A virtuous circle of network effects on an exchange
That is why DeFi protocols launch complementary products that facilitate their core business of token swaps and lending and borrowing services. For example, Aave's new GHO stablecoin aims to do exactly that — reduce the friction of interacting with Aave's core product.
In theory, more skin in the game (read: more liquidity on an exchange) should also lead to more security. There is a bigger incentive to audit smart contracts and patch leaks, and protocols should have bigger bounties. However, hacks are still all too common.
On the supply side, you are looking for economies of scale to provide a protocol with a competitive advantage. Ethereum scaling is a good example. It increases the chain's throughput, meaning the cost per transaction falls. The bigger the blockchain scales, the lower the transaction cost should be, which is the ideal outcome. In turn, this should attract more users, leading to bigger network effects.

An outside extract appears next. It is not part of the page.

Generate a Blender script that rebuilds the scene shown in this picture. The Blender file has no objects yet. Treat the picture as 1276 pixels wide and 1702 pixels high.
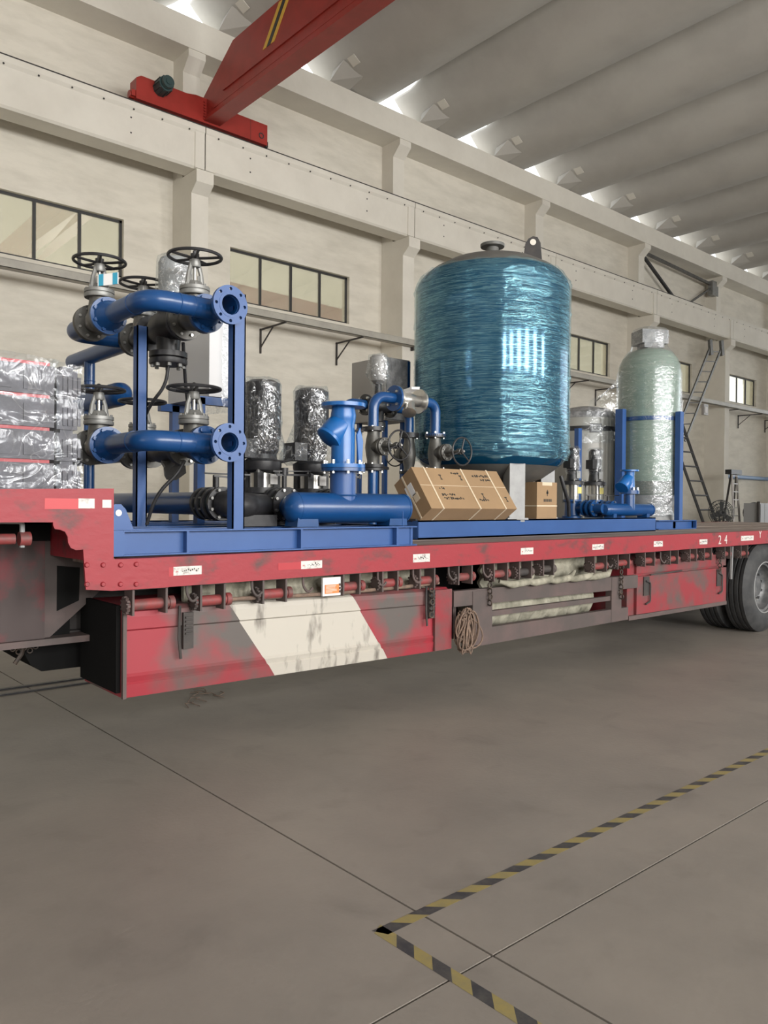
import bpy, bmesh, math, random
from mathutils import Vector, Matrix, noise
random.seed(7)
PI = math.pi
S = bpy.context.scene
C = S.collection

# ------------------------------------------------------------------ camera, light, exposure
cd = bpy.data.cameras.new('camera'); cam = bpy.data.objects.new('camera', cd); C.objects.link(cam)
cd.sensor_fit = 'HORIZONTAL'; cd.sensor_width = 36.0; cd.lens = 36.0 * 1296.93 / 1276.0
cd.clip_end = 300
yaw, pit, rol = math.radians(48.825), math.radians(-0.509), math.radians(0.5036)
F = Vector((math.cos(yaw)*math.cos(pit), math.sin(yaw)*math.cos(pit), math.sin(pit)))
R0 = Vector((math.sin(yaw), -math.cos(yaw), 0)); U0 = R0.cross(F)
R1 = R0*math.cos(rol) + U0*math.sin(rol); U1 = R1.cross(F)
mw = Matrix.Identity(4)
for i in range(3):
    mw[i][0] = R1[i]; mw[i][1] = U1[i]; mw[i][2] = -F[i]
mw[0][3] = 0; mw[1][3] = 0; mw[2][3] = 1.40
cam.matrix_world = mw
S.camera = cam

w = bpy.data.worlds.new('daylight'); S.world = w; w.use_nodes = True
bgn = w.node_tree.nodes['Background']
bgn.inputs[0].default_value = (0.93, 0.97, 1.0, 1); bgn.inputs[1].default_value = 2.6
S.view_settings.view_transform = 'Standard'; S.view_settings.look = 'None'
S.view_settings.gamma = 1.0; S.view_settings.use_curve_mapping = False
S.view_settings.exposure = 0.30

def area(name, loc, rot, sx, sy, power, col=(1, 0.98, 0.95)):
    l = bpy.data.lights.new(name, 'AREA'); l.shape = 'RECTANGLE'; l.size = sx; l.size_y = sy
    l.energy = power; l.color = col
    o = bpy.data.objects.new(name, l); C.objects.link(o); o.location = loc; o.rotation_euler = rot
    return o
# daylight entering through the tall windows of the opposite wall (Y = -14)
WINX = (-5.5, -1.5, 2.5, 6.5, 11.0, 16.5)
for xx in WINX:
    area('window_daylight', (xx, -14.3, 5.1), (math.radians(90), 0, 0), 1.8, 4.8, 800)

# ------------------------------------------------------------------ materials
def nd(t, typ, **kw):
    n = t.nodes.new(typ)
    for k, v in kw.items(): setattr(n, k, v)
    return n
def mat(name, c1, c2=None, scale=6.0, rough=0.5, metal=0.0, bump=0.0, bscale=None, lo=0.4, hi=0.65, coat=0.0, stretch=None, spec=None, detail=6):
    m = bpy.data.materials.new(name); m.use_nodes = True; t = m.node_tree
    b = t.nodes['Principled BSDF']
    b.inputs['Base Color'].default_value = (*c1, 1); b.inputs['Roughness'].default_value = rough
    b.inputs['Metallic'].default_value = metal
    if coat: b.inputs['Coat Weight'].default_value = coat; b.inputs['Coat Roughness'].default_value = 0.15
    if spec is not None: b.inputs['Specular IOR Level'].default_value = spec
    if c2 is not None or bump:
        tc = nd(t, 'ShaderNodeTexCoord'); mp = nd(t, 'ShaderNodeMapping')
        t.links.new(tc.outputs['Object'], mp.inputs[0])
        if stretch: mp.inputs['Scale'].default_value = stretch
    if c2 is not None:
        nz = nd(t, 'ShaderNodeTexNoise'); nz.inputs['Scale'].default_value = scale; nz.inputs['Detail'].default_value = detail
        nz.inputs['Roughness'].default_value = 0.62
        t.links.new(mp.outputs[0], nz.inputs['Vector'])
        rp = nd(t, 'ShaderNodeValToRGB'); rp.color_ramp.elements[0].position = lo; rp.color_ramp.elements[1].position = hi
        rp.color_ramp.elements[0].color = (*c1, 1); rp.color_ramp.elements[1].color = (*c2, 1)
        t.links.new(nz.outputs[0], rp.inputs[0]); t.links.new(rp.outputs[0], b.inputs['Base Color'])
    if bump:
        nb = nd(t, 'ShaderNodeTexNoise'); nb.inputs['Scale'].default_value = bscale or scale*4; nb.inputs['Detail'].default_value = 4
        t.links.new(mp.outputs[0], nb.inputs['Vector'])
        bp = nd(t, 'ShaderNodeBump'); bp.inputs['Strength'].default_value = bump; bp.inputs['Distance'].default_value = 0.02
        t.links.new(nb.outputs[0], bp.inputs['Height']); t.links.new(bp.outputs[0], b.inputs['Normal'])
    return m
def film(name, base=0.06, wr=0.6, scale=9.0, stretch=(1, 1, 1), rough=0.12, tint=(0.95, 0.97, 1.0), wid=0.035, dist=0.03, facing=0.3, strength=0.8):
    m = bpy.data.materials.new(name); m.use_nodes = True; t = m.node_tree; t.nodes.clear()
    out = nd(t, 'ShaderNodeOutputMaterial'); mix = nd(t, 'ShaderNodeMixShader')
    tr = nd(t, 'ShaderNodeBsdfTransparent'); tr.inputs[0].default_value = (0.93, 0.95, 0.96, 1)
    gl = nd(t, 'ShaderNodeBsdfPrincipled'); gl.inputs['Base Color'].default_value = (*tint, 1); gl.inputs['Metallic'].default_value = 0.8
    gl.inputs['Roughness'].default_value = rough
    tc = nd(t, 'ShaderNodeTexCoord'); mp = nd(t, 'ShaderNodeMapping'); mp.inputs['Scale'].default_value = stretch
    t.links.new(tc.outputs['Object'], mp.inputs[0])
    def ridge(sc, dis, off):
        a = nd(t, 'ShaderNodeTexNoise'); a.inputs['Scale'].default_value = sc; a.inputs['Detail'].default_value = 2.5; a.inputs['Distortion'].default_value = dis
        t.links.new(mp.outputs[0], a.inputs['Vector'])
        q = nd(t, 'ShaderNodeMath', operation='SUBTRACT'); q.inputs[1].default_value = 0.5 + off; t.links.new(a.outputs[0], q.inputs[0])
        r = nd(t, 'ShaderNodeMath', operation='ABSOLUTE'); t.links.new(q.outputs[0], r.inputs[0]); return r
    r1 = ridge(scale, 1.2, 0.0); r2 = ridge(scale*2.1, 0.8, 0.05)
    mn = nd(t, 'ShaderNodeMath', operation='MINIMUM'); t.links.new(r1.outputs[0], mn.inputs[0]); t.links.new(r2.outputs[0], mn.inputs[1])
    ad0 = nd(t, 'ShaderNodeMath', operation='ADD'); t.links.new(r1.outputs[0], ad0.inputs[0]); t.links.new(r2.outputs[0], ad0.inputs[1])
    bp = nd(t, 'ShaderNodeBump'); bp.inputs['Strength'].default_value = strength; bp.inputs['Distance'].default_value = dist
    t.links.new(ad0.outputs[0], bp.inputs['Height']); t.links.new(bp.outputs[0], gl.inputs['Normal'])
    mr = nd(t, 'ShaderNodeMapRange'); mr.interpolation_type = 'SMOOTHSTEP'; mr.inputs['From Min'].default_value = 0.0; mr.inputs['From Max'].default_value = wid
    mr.inputs['To Min'].default_value = wr; mr.inputs['To Max'].default_value = base
    t.links.new(mn.outputs[0], mr.inputs['Value'])
    lw = nd(t, 'ShaderNodeLayerWeight'); lw.inputs[0].default_value = 0.2
    ad = nd(t, 'ShaderNodeMath', operation='MULTIPLY_ADD'); ad.use_clamp = True
    t.links.new(lw.outputs['Facing'], ad.inputs[0]); ad.inputs[1].default_value = facing; t.links.new(mr.outputs[0], ad.inputs[2])
    t.links.new(ad.outputs[0], mix.inputs[0]); t.links.new(tr.outputs[0], mix.inputs[1]); t.links.new(gl.outputs[0], mix.inputs[2])
    t.links.new(mix.outputs[0], out.inputs[0])
    return m

M = {}
M['wall'] = mat('painted_brick_wall', (0.71, 0.67, 0.585), (0.585, 0.55, 0.475), 1.6, 0.85, bump=0.45, bscale=9, lo=0.38, hi=0.72, stretch=(0.6, 0.6, 2.2))
M['conc'] = mat('whitewashed_concrete', (0.71, 0.675, 0.60), (0.64, 0.605, 0.535), 1.2, 0.8, bump=0.12, bscale=12, lo=0.35, hi=0.7)
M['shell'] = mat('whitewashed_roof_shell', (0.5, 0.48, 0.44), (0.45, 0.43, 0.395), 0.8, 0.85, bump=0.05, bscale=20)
M['floor'] = mat('worn_concrete_floor', (0.268, 0.240, 0.210), (0.212, 0.192, 0.170), 1.3, 0.5, bump=0.06, bscale=40, lo=0.33, hi=0.68)
M['seam'] = mat('dark_joint', (0.03, 0.028, 0.025), rough=0.9)
M['tape_y'] = mat('yellow_tape', (0.30, 0.24, 0.085), (0.25, 0.21, 0.10), 20, 0.5)
M['tape_k'] = mat('black_tape', (0.04, 0.04, 0.045), (0.08, 0.075, 0.07), 20, 0.5)
M['crane'] = mat('crane_red_paint', (0.33, 0.03, 0.022), (0.27, 0.026, 0.018), 3, 0.4)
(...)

There are also other supply-side comparative advantages: a big treasury that fuels marketing and business development, a strong and productive team, a tight-knit community and more.
What Are Market Metrics in Crypto and How Do They Matter?
There are several key metrics you need to know:
Circulating supply
Total supply
Market capitalization
Fully diluted value (FDV)
Total value locked (TVL)
To value crypto protocols, you have to look at the relationships between them.
The Ratio of Circulating Supply to Max Supply
The higher the ratio, the lower the outstanding token emissions are. A token that has 90% of its supply unlocked faces less selling pressure from future emissions and is thus closer to its "fair value."
The Ratio of Market Cap to FDV
This is just another way of measuring the same thing, so the same principle applies. Fully diluted value is a tricky metric that needs to be analyzed in terms of its short-term risk. If tokens are scheduled to be unlocked soon then FDV matters more than if future emissions are delayed far into the future. Furthermore, tokens may also be burned, which can increase the ratio. The emission schedule can also be fixed or dependent on reaching milestones or usage of the protocol itself, as is the case for Ethereum.
Here is a full explainer of how FDV impacts tokens in a bear market.
The Ratio of FDV to TVL
The ratio of a token's fully diluted value to the total value locked is the market value of one dollar locked in a protocol. However, TVL is another tricky metric. Issuing tokens to the market distorts the actual demand for them. For example, if you issue tokens to the users of a protocol, did they use the protocol to get the tokens, or would they have used it anyway? And how does this impact their buying behavior?